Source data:
>> Start

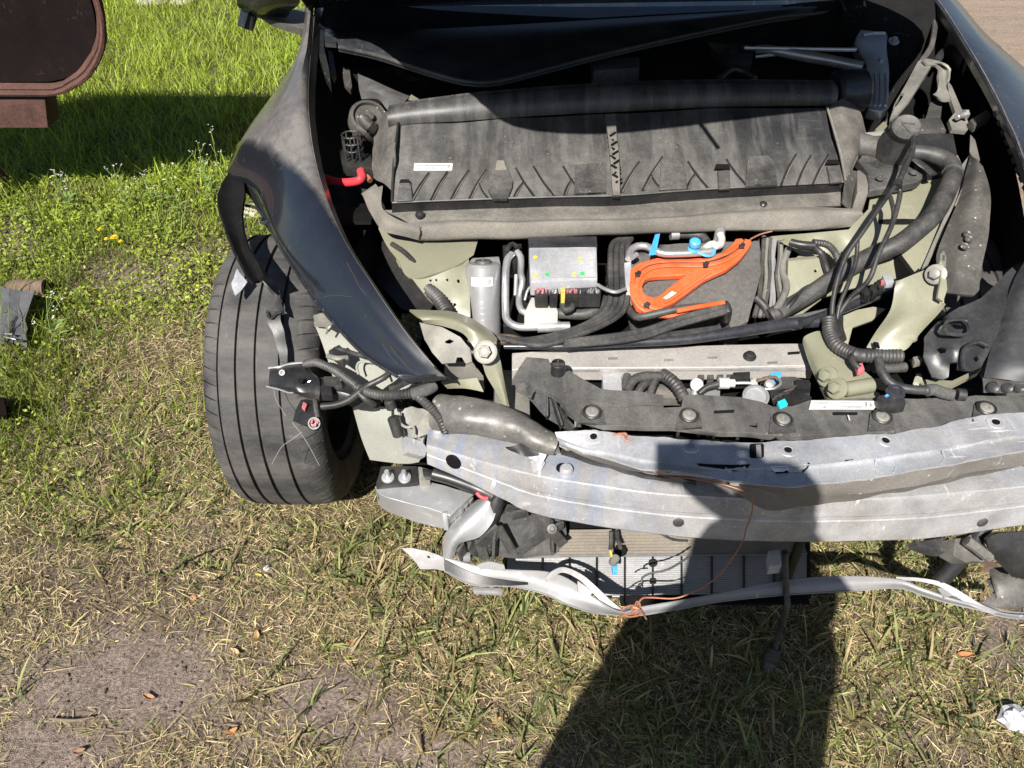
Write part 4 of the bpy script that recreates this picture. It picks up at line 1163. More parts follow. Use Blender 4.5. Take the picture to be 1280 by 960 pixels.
# grey strip duct beside the fender
gd = MB().sheet([[(1213, 193, .875), (1205, 225, .85), (1196, 255, .825), (1183, 285, .80), (1170, 322, .765), (1178, 345, .745), (1183, 366, .73)], [(1222, 200, .885), (1220, 235, .86), (1215, 262, .838), (1206, 295, .81), (1198, 330, .775), (1200, 350, .755), (1202, 368, .74)], [(1229, 208, .88), (1238, 240, .855), (1237, 280, .82), (1233, 305, .80), (1227, 335, .77), (1225, 352, .755), (1223, 370, .74)]], 36, 6, .006, dent=(.0015, 12))
gdo = gd.build('side_duct', M['duct'], car)
for x, y, z_ in ((1209, 293, .812), (1211, 299, .808), (1206, 308, .80)):
    MB().lathe([(.009, 0), (.008, .003), (.005, .001), (.002, .004)], P(x, y, z_ + .004), (0, -.5, 1), 14).build('dimple', M['duct'], gdo)
MB().plate([(1203, 205), (1211, 195), (1204, 230), (1192, 258), (1176, 296), (1160, 330), (1152, 336), (1172, 290), (1190, 250)], [(1203, 205, .855), (1192, 258, .81), (1152, 336, .73)], .006).build('apron_edge', M['greyplate'], car)

# right fender, inside flange and panels
rf_in = [(1160, -14, 1.06), (1178, 8, 1.045), (1200, 42, 1.03), (1224, 82, 1.01), (1246, 122, .99), (1264, 160, .97), (1277, 192, .955), (1288, 225, .935), (1296, 262, .91), (1300, 300, .88)]
rf_out = [(1172, -14, 1.06), (1192, 6, 1.045), (1219, 40, 1.03), (1245, 78, 1.01), (1268, 112, .99), (1288, 146, .97), (1304, 178, .955), (1318, 215, .935), (1330, 255, .91), (1335, 300, .88)]
rf_sil = [(1174, -14, 1.03), (1186, 2, 1.01), (1206, 25, .985), (1228, 52, .96), (1250, 70, .935), (1280, 87, .915), (1312, 112, .89), (1340, 148, .865), (1356, 200, .845), (1362, 280, .83)]
r_a, r_b, r_c = [cr([P(*q) for q in r_], 44) for r_ in (rf_in, rf_out, rf_sil)]
rr_ = [r_a, r_b, [(p + q) / 2 + V((.006, 0, .012)) for p, q in zip(r_b, r_c)], r_c, [p + V((.012, 0, -.10)) for p in r_c], [p + V((.0, 0, -.24)) for p in r_c]]
rf = MB().grid(rr_, .003)
rfen = rf.build('fender', M['paint'], car, ang=60)
rfl = MB().sheet([rf_in, [(x - 7, y + 12, z - .035) for x, y, z in rf_in]], 44, 3, .003, dent=(.001, 20))
rfl.build('inner_flange', M['paint_dusty'], rfen)
MB().tube([P(x - 2, y + 2, z - .004) for x, y, z in rf_in], .0032, 6, 50).build('flange_bead', M['sleeve'], rfen)
for t_i in range(9):
    x = 1245 + t_i * 4.5; y = 140 + t_i * 11.5
    MB().bar(P(x, y, .955 - t_i * .008), P(x + 3, y + 6, .95 - t_i * .008), .010, .010, .001).build('flange_notch', M['cleanplastic'], rfen)
# dark cavity behind
cav = MB().sheet([[(1165, 10, .98), (1190, 60, .95), (1230, 130, .90), (1262, 200, .86), (1280, 290, .80), (1290, 340, .76)], [(1160, 60, .90), (1180, 100, .86), (1215, 160, .82), (1240, 220, .78), (1250, 300, .72), (1255, 360, .68)], [(1150, 110, .85), (1165, 140, .80), (1200, 200, .74), (1215, 260, .70), (1225, 330, .64), (1228, 372, .60)]], 24, 5, .006)
cav.build('fender_liner', M['void'], car)
hl_ = MB().boxpx([(1187, 36), (1201, 30), (1218, 54), (1206, 66)], .985, .05, .006)
hl_.boxpx([(1204, 60), (1216, 56), (1217, 76), (1208, 82)], .97, .03, .004)
hl_.build('fender_bracket', M['cleanplastic'], car)
MB().tube([P(1171, 76, .94), P(1178, 66, .955), P(1188, 58, .965)], .008, 8, 10, flat=(1.4, .7)).build('bracket_arm', M['darkmetal'], car)
MB().boxpx([(1212, 150), (1234, 136), (1240, 143), (1218, 157)], [.90, .92, .92, .90], .02, .003).build('fender_bracket', M['duct'], car)
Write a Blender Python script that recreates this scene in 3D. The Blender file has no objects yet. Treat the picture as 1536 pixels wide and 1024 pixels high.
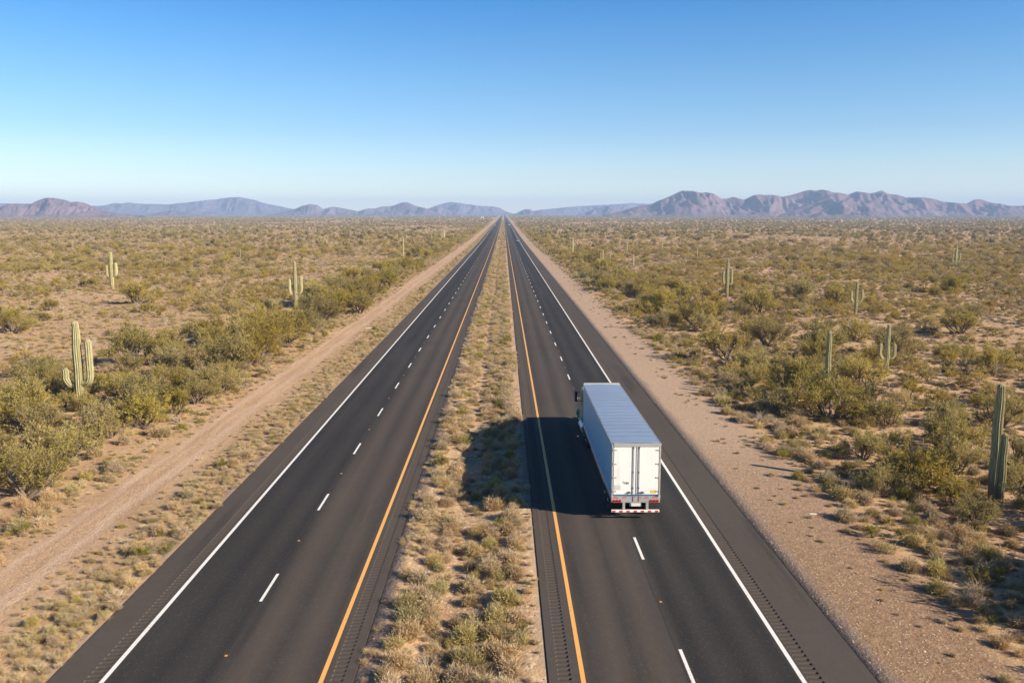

>> End

Reproduce each line exactly, please, except for any pictures.

Write part 4 of the bpy script that recreates this picture. It picks up at line 1163. More parts follow. Use Blender 4.5. Take the picture to be 1280 by 960 pixels.
# grey strip duct beside the fender
gd = MB().sheet([[(1213, 193, .875), (1205, 225, .85), (1196, 255, .825), (1183, 285, .80), (1170, 322, .765), (1178, 345, .745), (1183, 366, .73)], [(1222, 200, .885), (1220, 235, .86), (1215, 262, .838), (1206, 295, .81), (1198, 330, .775), (1200, 350, .755), (1202, 368, .74)], [(1229, 208, .88), (1238, 240, .855), (1237, 280, .82), (1233, 305, .80), (1227, 335, .77), (1225, 352, .755), (1223, 370, .74)]], 36, 6, .006, dent=(.0015, 12))
gdo = gd.build('side_duct', M['duct'], car)
for x, y, z_ in ((1209, 293, .812), (1211, 299, .808), (1206, 308, .80)):
    MB().lathe([(.009, 0), (.008, .003), (.005, .001), (.002, .004)], P(x, y, z_ + .004), (0, -.5, 1), 14).build('dimple', M['duct'], gdo)
MB().plate([(1203, 205), (1211, 195), (1204, 230), (1192, 258), (1176, 296), (1160, 330), (1152, 336), (1172, 290), (1190, 250)], [(1203, 205, .855), (1192, 258, .81), (1152, 336, .73)], .006).build('apron_edge', M['greyplate'], car)

# right fender, inside flange and panels
rf_in = [(1160, -14, 1.06), (1178, 8, 1.045), (1200, 42, 1.03), (1224, 82, 1.01), (1246, 122, .99), (1264, 160, .97), (1277, 192, .955), (1288, 225, .935), (1296, 262, .91), (1300, 300, .88)]
rf_out = [(1172, -14, 1.06), (1192, 6, 1.045), (1219, 40, 1.03), (1245, 78, 1.01), (1268, 112, .99), (1288, 146, .97), (1304, 178, .955), (1318, 215, .935), (1330, 255, .91), (1335, 300, .88)]
rf_sil = [(1174, -14, 1.03), (1186, 2, 1.01), (1206, 25, .985), (1228, 52, .96), (1250, 70, .935), (1280, 87, .915), (1312, 112, .89), (1340, 148, .865), (1356, 200, .845), (1362, 280, .83)]
r_a, r_b, r_c = [cr([P(*q) for q in r_], 44) for r_ in (rf_in, rf_out, rf_sil)]
rr_ = [r_a, r_b, [(p + q) / 2 + V((.006, 0, .012)) for p, q in zip(r_b, r_c)], r_c, [p + V((.012, 0, -.10)) for p in r_c], [p + V((.0, 0, -.24)) for p in r_c]]
rf = MB().grid(rr_, .003)
rfen = rf.build('fender', M['paint'], car, ang=60)
rfl = MB().sheet([rf_in, [(x - 7, y + 12, z - .035) for x, y, z in rf_in]], 44, 3, .003, dent=(.001, 20))
rfl.build('inner_flange', M['paint_dusty'], rfen)
MB().tube([P(x - 2, y + 2, z - .004) for x, y, z in rf_in], .0032, 6, 50).build('flange_bead', M['sleeve'], rfen)
for t_i in range(9):
    x = 1245 + t_i * 4.5; y = 140 + t_i * 11.5
    MB().bar(P(x, y, .955 - t_i * .008), P(x + 3, y + 6, .95 - t_i * .008), .010, .010, .001).build('flange_notch', M['cleanplastic'], rfen)
# dark cavity behind
cav = MB().sheet([[(1165, 10, .98), (1190, 60, .95), (1230, 130, .90), (1262, 200, .86), (1280, 290, .80), (1290, 340, .76)], [(1160, 60, .90), (1180, 100, .86), (1215, 160, .82), (1240, 220, .78), (1250, 300, .72), (1255, 360, .68)], [(1150, 110, .85), (1165, 140, .80), (1200, 200, .74), (1215, 260, .70), (1225, 330, .64), (1228, 372, .60)]], 24, 5, .006)
cav.build('fender_liner', M['void'], car)
hl_ = MB().boxpx([(1187, 36), (1201, 30), (1218, 54), (1206, 66)], .985, .05, .006)
hl_.boxpx([(1204, 60), (1216, 56), (1217, 76), (1208, 82)], .97, .03, .004)
hl_.build('fender_bracket', M['cleanplastic'], car)
MB().tube([P(1171, 76, .94), P(1178, 66, .955), P(1188, 58, .965)], .008, 8, 10, flat=(1.4, .7)).build('bracket_arm', M['darkmetal'], car)
MB().boxpx([(1212, 150), (1234, 136), (1240, 143), (1218, 157)], [.90, .92, .92, .90], .02, .003).build('fender_bracket', M['duct'], car)
Write a Blender Python script that recreates this scene in 3D. The Blender file has no objects yet. Treat the picture as 1536 pixels wide and 1024 pixels high.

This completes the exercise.